London Could Be 28 Meters Under Water By 3012

London Could Be 28 Meters Under Water By 3012

Photograph of Paternoster Square by Julian Andrews.

If you’re wandering around London and you come across blue halos attached to some well-known monuments, giving off an ethereal glow, don’t be too alarmed. They’re a new public artwork, Plunge, from Michael Pinsky, who’s attached some lowlight LEDs to Paternoster Square column near St Paul’s Cathedral, the Duke of York’s column by St James’ Park, and the Seven Dials Sundial Pillar near Covent Garden.

Each ring has been placed 28m (91.9ft) in the air to show where rising sea levels could be in a 1000 years time, indicating how much of London might be submerged under a swollen Thames river. The arc—seen here on a map—created by the three monuments’ positions extends the arc of the Thames, showing how it could possibly swallow up some of the capital.

Photograph of Duke of York column by Kristian Buus.
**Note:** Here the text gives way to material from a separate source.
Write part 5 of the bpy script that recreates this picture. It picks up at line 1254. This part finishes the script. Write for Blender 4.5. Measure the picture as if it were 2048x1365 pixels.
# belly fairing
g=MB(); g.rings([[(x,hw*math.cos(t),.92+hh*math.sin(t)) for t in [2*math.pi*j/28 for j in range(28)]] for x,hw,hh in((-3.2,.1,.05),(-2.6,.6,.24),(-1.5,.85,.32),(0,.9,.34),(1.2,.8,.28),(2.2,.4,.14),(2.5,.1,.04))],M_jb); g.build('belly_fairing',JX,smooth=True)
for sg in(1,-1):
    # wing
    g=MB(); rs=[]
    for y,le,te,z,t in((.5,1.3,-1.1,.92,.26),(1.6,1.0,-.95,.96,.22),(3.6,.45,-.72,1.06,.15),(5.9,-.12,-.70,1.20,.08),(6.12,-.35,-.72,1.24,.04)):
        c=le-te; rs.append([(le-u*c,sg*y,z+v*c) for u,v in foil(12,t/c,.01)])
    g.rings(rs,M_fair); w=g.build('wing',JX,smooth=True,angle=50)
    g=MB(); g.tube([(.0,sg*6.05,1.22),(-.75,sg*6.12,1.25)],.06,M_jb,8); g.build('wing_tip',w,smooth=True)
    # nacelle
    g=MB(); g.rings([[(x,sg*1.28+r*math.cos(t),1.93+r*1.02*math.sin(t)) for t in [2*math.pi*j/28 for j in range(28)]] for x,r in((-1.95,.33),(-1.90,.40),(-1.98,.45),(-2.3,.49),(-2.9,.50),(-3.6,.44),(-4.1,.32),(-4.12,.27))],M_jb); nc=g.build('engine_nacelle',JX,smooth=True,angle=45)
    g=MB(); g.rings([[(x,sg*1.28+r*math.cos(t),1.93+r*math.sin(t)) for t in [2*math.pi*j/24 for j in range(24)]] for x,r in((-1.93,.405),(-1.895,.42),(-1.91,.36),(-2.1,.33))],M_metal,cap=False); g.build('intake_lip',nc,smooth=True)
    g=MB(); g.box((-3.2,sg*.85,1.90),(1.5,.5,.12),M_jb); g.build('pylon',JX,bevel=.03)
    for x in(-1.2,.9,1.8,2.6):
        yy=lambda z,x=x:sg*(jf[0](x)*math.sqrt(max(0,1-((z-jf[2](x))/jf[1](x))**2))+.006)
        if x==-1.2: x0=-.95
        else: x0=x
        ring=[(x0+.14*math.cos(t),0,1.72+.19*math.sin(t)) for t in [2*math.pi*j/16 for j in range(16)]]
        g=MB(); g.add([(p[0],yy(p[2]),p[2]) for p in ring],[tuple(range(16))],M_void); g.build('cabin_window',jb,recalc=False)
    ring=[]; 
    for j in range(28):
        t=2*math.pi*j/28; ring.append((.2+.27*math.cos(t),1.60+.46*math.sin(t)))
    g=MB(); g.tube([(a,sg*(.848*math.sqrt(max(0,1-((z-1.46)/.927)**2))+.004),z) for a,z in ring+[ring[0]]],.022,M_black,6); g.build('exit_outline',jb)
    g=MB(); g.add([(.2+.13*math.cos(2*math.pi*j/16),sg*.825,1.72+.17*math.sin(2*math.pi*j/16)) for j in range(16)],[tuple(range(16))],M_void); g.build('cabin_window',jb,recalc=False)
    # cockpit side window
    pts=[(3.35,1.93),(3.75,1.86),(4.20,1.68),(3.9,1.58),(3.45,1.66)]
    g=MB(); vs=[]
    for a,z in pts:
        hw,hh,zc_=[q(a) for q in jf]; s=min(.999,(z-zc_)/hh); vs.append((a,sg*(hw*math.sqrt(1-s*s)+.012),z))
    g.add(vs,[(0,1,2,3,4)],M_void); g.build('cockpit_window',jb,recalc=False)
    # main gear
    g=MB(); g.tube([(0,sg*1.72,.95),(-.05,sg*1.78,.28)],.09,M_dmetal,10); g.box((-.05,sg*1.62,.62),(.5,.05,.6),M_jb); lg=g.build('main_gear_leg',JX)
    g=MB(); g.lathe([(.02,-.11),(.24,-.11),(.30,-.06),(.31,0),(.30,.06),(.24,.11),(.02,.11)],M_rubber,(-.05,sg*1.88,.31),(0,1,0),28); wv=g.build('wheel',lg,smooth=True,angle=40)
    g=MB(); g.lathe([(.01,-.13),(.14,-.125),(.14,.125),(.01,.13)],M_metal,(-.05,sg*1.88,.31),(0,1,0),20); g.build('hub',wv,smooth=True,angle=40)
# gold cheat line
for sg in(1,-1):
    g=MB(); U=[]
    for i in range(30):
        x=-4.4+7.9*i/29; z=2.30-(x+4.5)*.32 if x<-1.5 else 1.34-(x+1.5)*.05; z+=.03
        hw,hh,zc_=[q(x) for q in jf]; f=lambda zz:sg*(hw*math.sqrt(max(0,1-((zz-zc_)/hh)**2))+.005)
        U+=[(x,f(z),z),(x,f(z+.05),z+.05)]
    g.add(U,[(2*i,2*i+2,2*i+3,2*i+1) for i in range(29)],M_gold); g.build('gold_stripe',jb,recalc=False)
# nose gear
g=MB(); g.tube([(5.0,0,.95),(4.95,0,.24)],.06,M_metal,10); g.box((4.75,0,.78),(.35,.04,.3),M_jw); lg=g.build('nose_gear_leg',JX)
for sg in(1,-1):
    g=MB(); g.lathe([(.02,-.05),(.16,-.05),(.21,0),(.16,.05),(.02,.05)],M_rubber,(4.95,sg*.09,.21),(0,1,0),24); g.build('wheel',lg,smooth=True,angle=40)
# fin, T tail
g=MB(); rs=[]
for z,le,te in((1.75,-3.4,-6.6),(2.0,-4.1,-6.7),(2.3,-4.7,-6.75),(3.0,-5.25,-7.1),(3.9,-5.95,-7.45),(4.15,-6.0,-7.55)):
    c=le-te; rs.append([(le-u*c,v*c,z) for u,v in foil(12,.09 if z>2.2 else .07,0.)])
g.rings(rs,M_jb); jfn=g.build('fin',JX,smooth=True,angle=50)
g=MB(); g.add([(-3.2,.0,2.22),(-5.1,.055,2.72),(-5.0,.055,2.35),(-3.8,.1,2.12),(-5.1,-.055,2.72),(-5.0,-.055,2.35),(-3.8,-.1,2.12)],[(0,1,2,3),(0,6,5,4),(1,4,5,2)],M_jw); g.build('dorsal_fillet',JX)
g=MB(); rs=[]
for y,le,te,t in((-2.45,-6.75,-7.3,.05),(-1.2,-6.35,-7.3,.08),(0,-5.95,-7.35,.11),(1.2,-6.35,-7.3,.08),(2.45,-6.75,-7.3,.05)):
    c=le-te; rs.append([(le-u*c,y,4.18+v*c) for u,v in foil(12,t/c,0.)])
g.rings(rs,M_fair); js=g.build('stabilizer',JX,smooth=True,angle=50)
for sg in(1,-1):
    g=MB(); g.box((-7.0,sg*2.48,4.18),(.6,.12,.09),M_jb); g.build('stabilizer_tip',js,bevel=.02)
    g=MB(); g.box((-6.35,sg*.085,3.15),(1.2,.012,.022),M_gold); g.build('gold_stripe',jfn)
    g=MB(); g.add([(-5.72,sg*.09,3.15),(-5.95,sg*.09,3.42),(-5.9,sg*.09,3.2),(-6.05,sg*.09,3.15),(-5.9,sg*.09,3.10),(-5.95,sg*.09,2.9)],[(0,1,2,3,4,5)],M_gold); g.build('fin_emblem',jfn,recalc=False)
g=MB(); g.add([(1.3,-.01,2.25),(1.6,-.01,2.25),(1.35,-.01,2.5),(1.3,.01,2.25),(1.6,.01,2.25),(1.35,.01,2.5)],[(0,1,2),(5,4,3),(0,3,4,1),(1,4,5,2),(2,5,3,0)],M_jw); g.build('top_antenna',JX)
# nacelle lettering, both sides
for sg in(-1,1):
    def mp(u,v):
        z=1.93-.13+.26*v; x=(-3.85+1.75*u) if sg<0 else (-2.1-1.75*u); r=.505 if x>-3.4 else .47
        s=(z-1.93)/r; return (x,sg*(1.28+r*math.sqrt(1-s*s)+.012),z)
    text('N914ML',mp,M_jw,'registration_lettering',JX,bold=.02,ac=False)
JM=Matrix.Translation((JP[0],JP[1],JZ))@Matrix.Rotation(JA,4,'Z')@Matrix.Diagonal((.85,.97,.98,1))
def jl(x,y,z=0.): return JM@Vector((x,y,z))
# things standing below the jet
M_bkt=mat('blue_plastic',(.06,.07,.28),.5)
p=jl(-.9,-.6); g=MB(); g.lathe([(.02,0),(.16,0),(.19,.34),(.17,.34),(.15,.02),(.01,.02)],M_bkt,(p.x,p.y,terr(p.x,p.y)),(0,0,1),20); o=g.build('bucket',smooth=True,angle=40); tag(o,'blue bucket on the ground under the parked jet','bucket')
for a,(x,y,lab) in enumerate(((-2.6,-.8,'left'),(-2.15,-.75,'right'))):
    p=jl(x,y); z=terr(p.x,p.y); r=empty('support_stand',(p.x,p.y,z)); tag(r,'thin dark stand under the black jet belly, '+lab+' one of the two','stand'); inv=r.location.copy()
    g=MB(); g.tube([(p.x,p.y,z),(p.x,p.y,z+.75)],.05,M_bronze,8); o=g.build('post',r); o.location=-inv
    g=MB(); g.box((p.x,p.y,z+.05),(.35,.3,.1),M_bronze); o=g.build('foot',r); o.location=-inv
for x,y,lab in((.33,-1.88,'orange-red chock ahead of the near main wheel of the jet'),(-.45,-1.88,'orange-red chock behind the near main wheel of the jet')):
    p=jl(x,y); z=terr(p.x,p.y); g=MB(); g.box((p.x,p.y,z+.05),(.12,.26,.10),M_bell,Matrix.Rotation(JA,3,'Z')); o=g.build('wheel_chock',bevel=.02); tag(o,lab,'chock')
But before you panic that your great, great, great, great (think that’s enough “greats”?) grandchildren may never be able to enjoy a London that isn’t a historic water park—or worse yet, that a gilled Kevin Costner might be their only salvation—take comfort in knowing that the project looks at a worst case scenario. These blue lights are just a reminder of the irreversible change we may be reaping on our lovely home.

From his website:

As a child, I grew up near a reservoir in Scotland. On particularly hot summers, when water was in short supply, the level of the reservoir would drop, revealing the spire of a church, the highest point of a village which was submerged for a secure clean water supply. This image of a submerged bell tower has stayed with me ever since. If we do not prevent the predicted effects of climate change from occurring, this will become the prevailing image of London, towers and monuments encircled by an ever-expanding Thames.

Photograph of Seven Dials by Julian Andrews.

He’s not the first artist to tackle the “what if” flooding scenario that could be caused by climate change. Last year artist Eric Corriel freaked us all out with Water Will Be Here, Brooklyn (below), a video installation that showed what it might look like if the East River overflowed into parts of New York City.

Plunge will be on show till March 4.